Our host, with his Lucknow versatility, a Kashmiri wife, and a committed New Yorker's (he is an art impresario) serious contemplation of the shock results, looked calm.  But the way he consoled his wife, made his anxieties transparent.  His white neighbour, banged frantically at the door, and barged in, beads of perspiration on her brow.  She could not bear to watch the results alone.  She needed to hold her neighbours hand.  It was all too unnerving, the earth was moving from beneath people's feet.

Even though everyone in that volatile assembly saw the results according to their own lights, pockets of consensus were discernable among a group huddled in this corner, or another, speaking in whispers there.

One consensus is now a universal cliché: of the two bad choices, Clinton was more acceptable to folks raised on a daily diet of New York Times and CNN. The establishment, in other words.

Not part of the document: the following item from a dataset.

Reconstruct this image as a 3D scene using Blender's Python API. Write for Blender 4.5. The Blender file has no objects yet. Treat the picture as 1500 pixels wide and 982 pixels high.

Conversation zigged zagged to another point of agreement: the lasting contribution of Hillary Clinton to American public life, quite ironically, is Donald John Trump.  Indeed, this has been the singular contribution of the entire US establishment.  The sheer cockiness of it, leaves one quite breathless.

Establishments and two party systems, linked to Corporates, were under siege universally, from the Left or the Right - Britain, Greece, Spain, Portugal, Italy, France, Canada, Indonesia, The Nordic North and Eastern Europe, are obvious examples.

By eliminating Bernie Sanders, the American establishment, shifted the centre of gravity of electoral politics, way to the Right.  In this arena, Trump exuded the aura of being the anti establishment outsider.  On Hillary Clinton's shoulders, was placed the heavy yoke of being the establishment.  Indeed she became the epitome of a double distilled establishment with Republicans and Democrats looking at her with cow eyes.

If people worldwide, on an almost revolutionary scale, were tearing down establishments, by what logic could a plausible case be built for a Clinton victory?

When Ahmad Shah Abdali's marauders were knocking at the gates of Delhi, the Moghul emperor uttered the famous lines, "hanoz "dilli doorast"- dilli is still far. Call it delusion; call it rank cockiness.

With confidence derived from convoluted logic, friend Surjit Bhalla, came out as his own town crier: Trump's victory would be the end of Western civilization.  By contrast, Prof. Dinesh Mohan of the Indian Institute of Technology, echoed Mohammed Ali's refusal of the draft during the Vietnam war. "I've got nothing against them Vietcong."

Asked why he preferred Trump, Mohan was sharp and succinct: Trump never killed anybody.  He was setting up the tycoon President elect against Hillary's callous hawkishness.

Americans are paying a price for keeping their focus willfully away from that frame etched indelibly on my mind. Half the split TV screen has a yelling Qaddafi being sodomized by a knife; the other half has Hilary's astonishing triumphalism, "I came, I saw, and he died".

McCarthyism was improved when hysteria was generated about Russian interference in US elections. Never was American democracy projected as being more vulnerable.

Yes, with Trump, the world enters a dangerous new phase. Strategists the world over may have to pour over new drawing boards.  But is that such a hopeless prospect after the bleak and shoddy record of the past 25 years which have seen more war and mayhem than ever before.